İnsan iş gücü azalırsa asıl problem gelir farklılıkları ile
ortaya çıkacak. Ve bazı insanlar üst düzey zenginler kategorisinde yaşamlarına
devam edebilecekken belki de bazı insanlar insanlık dışı yaşam koşullarında
yaşamak zorunda kalabilecekler. Tıpkı “%3” adındaki bir dizi de işlendiği gibi
üst sınıf insanların kendilerine yaşanabilir bir alan oluşturup diğer insanları
kaderlerine terk etmeleri gibi bir sonuç ortaya çıkabilir.
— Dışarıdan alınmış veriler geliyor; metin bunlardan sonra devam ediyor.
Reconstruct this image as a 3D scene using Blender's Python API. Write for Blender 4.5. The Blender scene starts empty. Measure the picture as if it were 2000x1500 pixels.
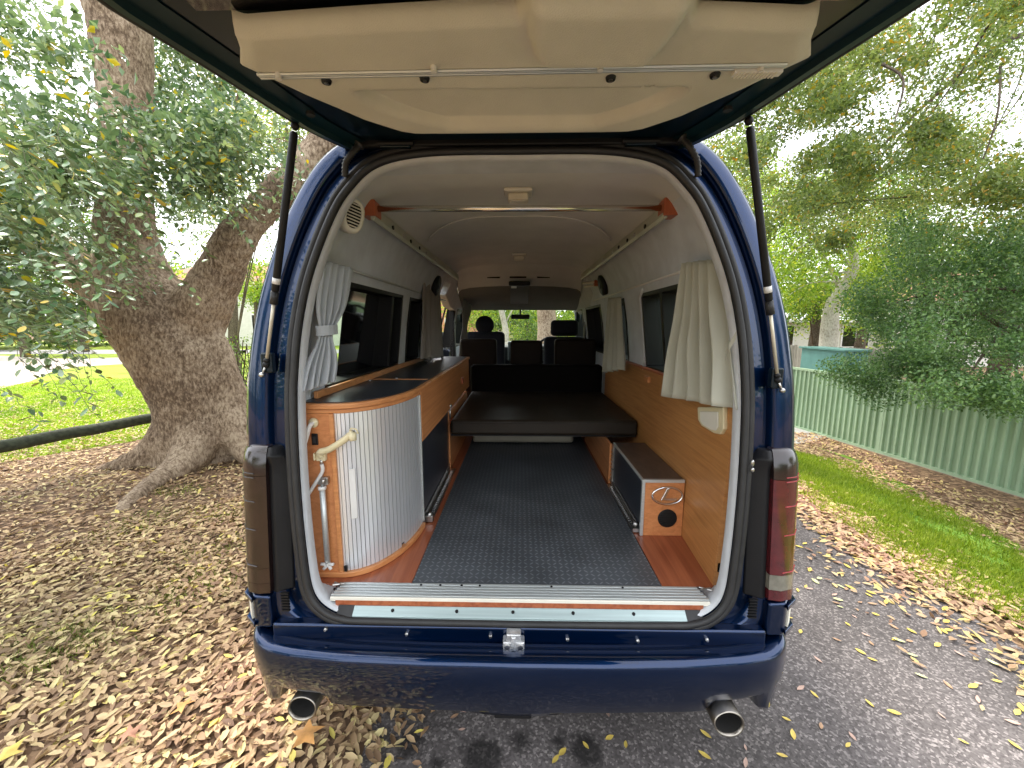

Gelişen yapay zeka teknolojilerinin iş gücünü değiştirme
potansiyelinin bir sonucu da günümüz iş tanımlarından farklı işlerin ortaya
çıkması olabilir. Mesela yapay zeka en çok da enerjiye ihtiyaç duyacak. Bu
enerjiyi insanlara üretip sonra da onlara belli bir miktar gelir vaat edebilir.
İnsan iş gücündeki azalma bir yandan da satın alma gücünde zayıflığa
sebep olabilecektir. Bu durumda ne kadar mükemmel ürünler ürettiğinizin bir
önemi olmayacak. İnsanoğlu ve yapay zeka bununla nasıl başa çıkabilecek bu da
önemli bir muamma şimdilik.
Her ne kadar sonuçları henüz kestirilemese de şurası bir
gerçek ki artık gelişen teknolojinin gözü çalışan insanın tahtında. İşin iyi
tarafından bakacak olursak gelecekte meslek sahibi olmak için belki de uzun
yıllar eğitim almak zorunda kalmayacak ve daha çok boş vakit bulacağız.